Bei den Fernerkundungsverfahren mit Drohne oder Sensor konnte das Forschungsteam zwischen Newgrange und Dowth, nahe des Flusses Boyne, eine hohe Konzentration von Gräben, Kreisgräben und Siedlungsstrukturen nachweisen – dabei konnten die Kreisgräben in das Neolithikum beziehungsweise die Bronzezeit datiert werden.
Unklar ist aber nach wie vor, was die Anzahl und verschiedenen Größen der Grabhügel – im irischen Boyne Valley aber auch auf der Orkney-Insel Rousay– über die steinzeitlichen Gemeinschaften und ihre Entwicklung aussagen, so fasst es Eszter Bánffy zusammen. Dazu müssten weitere archäologische Daten ausgewertet werden.
Als bedeutendstes Ergebnis bei den Untersuchungen im Boyne-Tal bezeichnet sie die Entdeckung eines bislang unbekannten Grabmonuments nahe Newgrange.

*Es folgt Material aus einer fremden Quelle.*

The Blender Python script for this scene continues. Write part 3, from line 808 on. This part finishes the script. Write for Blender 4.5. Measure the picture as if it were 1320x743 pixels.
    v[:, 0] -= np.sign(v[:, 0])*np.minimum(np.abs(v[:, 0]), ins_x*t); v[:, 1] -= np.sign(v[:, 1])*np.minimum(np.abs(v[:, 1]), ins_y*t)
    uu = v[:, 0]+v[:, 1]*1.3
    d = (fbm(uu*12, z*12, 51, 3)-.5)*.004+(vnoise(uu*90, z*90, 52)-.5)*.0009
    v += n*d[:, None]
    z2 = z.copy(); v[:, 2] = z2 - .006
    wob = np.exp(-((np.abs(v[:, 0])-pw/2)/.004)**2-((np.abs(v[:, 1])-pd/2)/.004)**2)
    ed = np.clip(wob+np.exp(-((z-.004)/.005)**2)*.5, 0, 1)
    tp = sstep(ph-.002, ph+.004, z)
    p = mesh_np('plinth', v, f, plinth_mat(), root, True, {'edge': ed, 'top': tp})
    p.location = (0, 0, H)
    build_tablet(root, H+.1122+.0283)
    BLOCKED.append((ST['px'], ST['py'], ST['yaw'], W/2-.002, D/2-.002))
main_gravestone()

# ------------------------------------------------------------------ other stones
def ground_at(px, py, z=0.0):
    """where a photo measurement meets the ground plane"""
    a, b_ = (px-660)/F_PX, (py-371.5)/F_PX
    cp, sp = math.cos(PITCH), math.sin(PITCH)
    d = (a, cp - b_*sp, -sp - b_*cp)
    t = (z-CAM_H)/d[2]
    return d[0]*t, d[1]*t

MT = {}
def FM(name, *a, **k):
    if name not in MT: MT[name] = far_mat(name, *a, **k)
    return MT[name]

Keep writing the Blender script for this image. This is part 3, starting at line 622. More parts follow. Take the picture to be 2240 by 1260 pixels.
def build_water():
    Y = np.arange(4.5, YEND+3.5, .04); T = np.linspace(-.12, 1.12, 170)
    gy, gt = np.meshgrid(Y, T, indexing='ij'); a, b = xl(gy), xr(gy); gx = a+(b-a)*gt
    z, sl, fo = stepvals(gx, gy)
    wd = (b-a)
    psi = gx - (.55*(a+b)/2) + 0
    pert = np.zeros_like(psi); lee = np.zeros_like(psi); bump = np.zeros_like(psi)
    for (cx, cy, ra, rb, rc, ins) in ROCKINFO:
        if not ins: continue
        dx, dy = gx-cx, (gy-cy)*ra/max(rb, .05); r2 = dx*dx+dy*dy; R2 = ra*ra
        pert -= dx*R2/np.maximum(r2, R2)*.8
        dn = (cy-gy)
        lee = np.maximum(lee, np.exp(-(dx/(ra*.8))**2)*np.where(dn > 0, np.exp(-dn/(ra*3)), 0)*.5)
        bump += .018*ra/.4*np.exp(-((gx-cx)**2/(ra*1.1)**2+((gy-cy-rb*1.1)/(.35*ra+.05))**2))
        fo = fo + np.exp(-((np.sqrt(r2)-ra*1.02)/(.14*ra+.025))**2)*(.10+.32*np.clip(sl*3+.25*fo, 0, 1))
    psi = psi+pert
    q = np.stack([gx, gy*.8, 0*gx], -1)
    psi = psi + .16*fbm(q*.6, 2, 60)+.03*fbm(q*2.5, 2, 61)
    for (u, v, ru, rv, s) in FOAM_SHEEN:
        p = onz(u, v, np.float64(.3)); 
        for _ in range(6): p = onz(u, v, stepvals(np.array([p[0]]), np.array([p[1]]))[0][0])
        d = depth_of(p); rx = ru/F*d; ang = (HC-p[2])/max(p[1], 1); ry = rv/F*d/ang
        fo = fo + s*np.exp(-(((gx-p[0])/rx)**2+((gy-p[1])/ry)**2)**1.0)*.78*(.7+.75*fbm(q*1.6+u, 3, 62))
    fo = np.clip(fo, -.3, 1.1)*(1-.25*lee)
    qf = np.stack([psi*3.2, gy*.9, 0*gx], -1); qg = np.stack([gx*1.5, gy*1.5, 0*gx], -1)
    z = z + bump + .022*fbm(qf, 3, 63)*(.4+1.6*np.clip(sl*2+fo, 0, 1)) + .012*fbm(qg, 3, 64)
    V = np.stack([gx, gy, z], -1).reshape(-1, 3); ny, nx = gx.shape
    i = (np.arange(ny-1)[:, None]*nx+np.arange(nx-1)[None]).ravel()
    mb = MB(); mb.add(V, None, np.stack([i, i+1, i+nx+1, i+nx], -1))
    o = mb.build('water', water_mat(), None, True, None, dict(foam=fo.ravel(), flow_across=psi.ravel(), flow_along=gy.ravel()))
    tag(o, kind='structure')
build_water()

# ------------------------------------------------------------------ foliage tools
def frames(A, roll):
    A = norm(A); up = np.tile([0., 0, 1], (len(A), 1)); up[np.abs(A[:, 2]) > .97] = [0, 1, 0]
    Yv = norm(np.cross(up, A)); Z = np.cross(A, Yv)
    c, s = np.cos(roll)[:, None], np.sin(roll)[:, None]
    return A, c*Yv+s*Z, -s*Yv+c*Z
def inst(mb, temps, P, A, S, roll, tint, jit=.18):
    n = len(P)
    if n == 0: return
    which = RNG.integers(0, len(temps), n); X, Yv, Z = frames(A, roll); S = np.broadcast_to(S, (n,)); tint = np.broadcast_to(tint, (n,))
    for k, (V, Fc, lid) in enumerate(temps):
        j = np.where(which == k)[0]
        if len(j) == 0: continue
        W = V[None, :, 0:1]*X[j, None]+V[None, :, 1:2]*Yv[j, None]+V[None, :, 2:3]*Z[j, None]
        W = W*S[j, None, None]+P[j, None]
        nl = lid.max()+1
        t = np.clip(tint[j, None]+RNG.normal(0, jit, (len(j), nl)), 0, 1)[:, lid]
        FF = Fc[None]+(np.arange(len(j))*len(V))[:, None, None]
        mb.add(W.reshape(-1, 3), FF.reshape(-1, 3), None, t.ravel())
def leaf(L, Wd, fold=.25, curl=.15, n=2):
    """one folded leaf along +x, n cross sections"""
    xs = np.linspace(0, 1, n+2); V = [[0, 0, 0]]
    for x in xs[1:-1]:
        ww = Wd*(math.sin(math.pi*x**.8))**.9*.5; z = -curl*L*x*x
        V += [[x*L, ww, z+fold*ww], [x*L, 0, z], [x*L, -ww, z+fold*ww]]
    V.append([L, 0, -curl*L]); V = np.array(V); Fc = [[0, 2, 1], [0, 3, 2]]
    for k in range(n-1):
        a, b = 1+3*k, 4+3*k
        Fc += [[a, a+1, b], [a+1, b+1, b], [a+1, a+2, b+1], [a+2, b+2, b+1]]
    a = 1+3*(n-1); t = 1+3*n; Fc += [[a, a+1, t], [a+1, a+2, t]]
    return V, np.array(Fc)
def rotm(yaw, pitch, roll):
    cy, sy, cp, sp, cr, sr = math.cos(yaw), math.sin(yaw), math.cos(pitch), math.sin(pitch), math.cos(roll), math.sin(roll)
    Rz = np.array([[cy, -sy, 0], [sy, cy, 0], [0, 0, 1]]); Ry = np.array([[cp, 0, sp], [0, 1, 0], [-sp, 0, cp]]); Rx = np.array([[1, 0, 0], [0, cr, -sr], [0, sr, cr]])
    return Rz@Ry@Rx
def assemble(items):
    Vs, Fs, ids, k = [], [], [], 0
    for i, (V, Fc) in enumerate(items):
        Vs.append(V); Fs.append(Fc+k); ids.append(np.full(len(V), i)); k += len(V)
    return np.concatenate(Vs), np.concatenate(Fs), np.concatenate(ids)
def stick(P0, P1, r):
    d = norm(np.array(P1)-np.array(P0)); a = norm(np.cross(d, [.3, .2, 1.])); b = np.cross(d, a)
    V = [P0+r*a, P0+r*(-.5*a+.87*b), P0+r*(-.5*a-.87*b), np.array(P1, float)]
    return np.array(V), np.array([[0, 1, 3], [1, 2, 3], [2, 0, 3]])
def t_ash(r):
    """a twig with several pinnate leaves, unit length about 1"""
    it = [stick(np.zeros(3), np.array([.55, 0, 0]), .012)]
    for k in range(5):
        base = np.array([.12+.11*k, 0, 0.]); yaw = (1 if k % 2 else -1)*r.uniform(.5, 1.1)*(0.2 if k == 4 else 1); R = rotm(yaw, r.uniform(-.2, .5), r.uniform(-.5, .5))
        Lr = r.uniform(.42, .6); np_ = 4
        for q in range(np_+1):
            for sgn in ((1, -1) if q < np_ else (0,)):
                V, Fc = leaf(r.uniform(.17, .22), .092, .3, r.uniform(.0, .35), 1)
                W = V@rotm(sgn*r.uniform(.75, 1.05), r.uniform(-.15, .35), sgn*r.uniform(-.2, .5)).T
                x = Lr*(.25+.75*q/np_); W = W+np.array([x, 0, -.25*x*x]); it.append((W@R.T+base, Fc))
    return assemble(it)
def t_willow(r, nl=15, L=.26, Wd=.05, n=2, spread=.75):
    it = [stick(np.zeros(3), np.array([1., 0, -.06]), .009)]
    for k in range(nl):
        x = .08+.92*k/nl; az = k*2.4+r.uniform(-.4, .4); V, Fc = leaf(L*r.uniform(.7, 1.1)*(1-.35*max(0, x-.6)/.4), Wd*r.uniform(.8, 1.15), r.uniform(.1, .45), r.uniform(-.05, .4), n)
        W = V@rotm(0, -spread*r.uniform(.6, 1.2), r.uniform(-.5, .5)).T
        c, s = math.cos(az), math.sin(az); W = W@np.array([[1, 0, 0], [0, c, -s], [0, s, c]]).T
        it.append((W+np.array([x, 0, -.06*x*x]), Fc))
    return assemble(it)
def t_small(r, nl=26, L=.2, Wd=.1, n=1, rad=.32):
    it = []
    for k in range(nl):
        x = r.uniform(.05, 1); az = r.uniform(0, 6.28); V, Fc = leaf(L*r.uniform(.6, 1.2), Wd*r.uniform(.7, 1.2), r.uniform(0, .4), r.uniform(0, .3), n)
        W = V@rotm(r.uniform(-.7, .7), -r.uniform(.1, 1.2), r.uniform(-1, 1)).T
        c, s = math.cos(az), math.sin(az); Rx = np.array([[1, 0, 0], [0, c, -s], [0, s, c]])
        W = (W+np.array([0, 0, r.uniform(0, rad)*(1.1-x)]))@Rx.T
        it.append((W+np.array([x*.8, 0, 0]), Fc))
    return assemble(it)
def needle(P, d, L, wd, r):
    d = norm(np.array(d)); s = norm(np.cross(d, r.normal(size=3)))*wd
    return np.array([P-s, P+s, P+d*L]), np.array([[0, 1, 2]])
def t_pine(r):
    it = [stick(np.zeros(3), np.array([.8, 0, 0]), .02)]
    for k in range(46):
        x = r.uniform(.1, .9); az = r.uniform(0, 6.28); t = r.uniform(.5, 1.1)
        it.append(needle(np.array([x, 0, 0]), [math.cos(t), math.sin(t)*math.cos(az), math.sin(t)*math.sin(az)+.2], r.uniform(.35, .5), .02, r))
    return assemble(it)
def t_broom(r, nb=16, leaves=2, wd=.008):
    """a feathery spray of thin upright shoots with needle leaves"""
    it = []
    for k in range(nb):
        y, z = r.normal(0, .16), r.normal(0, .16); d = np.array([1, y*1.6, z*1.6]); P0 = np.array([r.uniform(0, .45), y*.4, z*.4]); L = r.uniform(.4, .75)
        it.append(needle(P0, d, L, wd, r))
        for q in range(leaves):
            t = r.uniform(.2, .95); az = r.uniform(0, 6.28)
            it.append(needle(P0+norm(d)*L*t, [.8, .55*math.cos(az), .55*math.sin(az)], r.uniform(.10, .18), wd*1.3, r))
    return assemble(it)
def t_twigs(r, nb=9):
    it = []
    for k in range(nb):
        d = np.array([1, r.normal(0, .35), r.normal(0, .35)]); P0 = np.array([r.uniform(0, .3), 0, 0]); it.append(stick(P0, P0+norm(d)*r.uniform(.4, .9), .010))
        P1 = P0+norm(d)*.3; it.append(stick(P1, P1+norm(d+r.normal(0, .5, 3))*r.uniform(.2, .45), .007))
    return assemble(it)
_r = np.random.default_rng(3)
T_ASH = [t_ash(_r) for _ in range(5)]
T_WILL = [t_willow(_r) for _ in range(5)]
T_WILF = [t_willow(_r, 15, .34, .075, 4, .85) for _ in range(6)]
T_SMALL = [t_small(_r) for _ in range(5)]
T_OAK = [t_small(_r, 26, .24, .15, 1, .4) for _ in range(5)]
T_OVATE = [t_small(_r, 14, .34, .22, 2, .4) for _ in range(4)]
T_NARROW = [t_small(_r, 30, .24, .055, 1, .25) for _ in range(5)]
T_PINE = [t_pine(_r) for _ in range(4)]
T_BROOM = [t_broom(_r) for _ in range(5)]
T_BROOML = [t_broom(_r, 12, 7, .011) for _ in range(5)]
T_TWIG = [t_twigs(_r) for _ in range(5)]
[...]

Es besteht aus einem Kreisgraben mit Architektur-Resten im inneren Bereich. Die Ausrichtung folgt der Grabkammer in Newgrange, die auf den Aufgang der Sonne zum Zeitpunkt der Wintersonnenwende hin orientiert ist. Welche Verbindungen zwischen beiden Monumenten bestehen, das könnte Gegenstand zukünftiger Forschungsprojekte sein.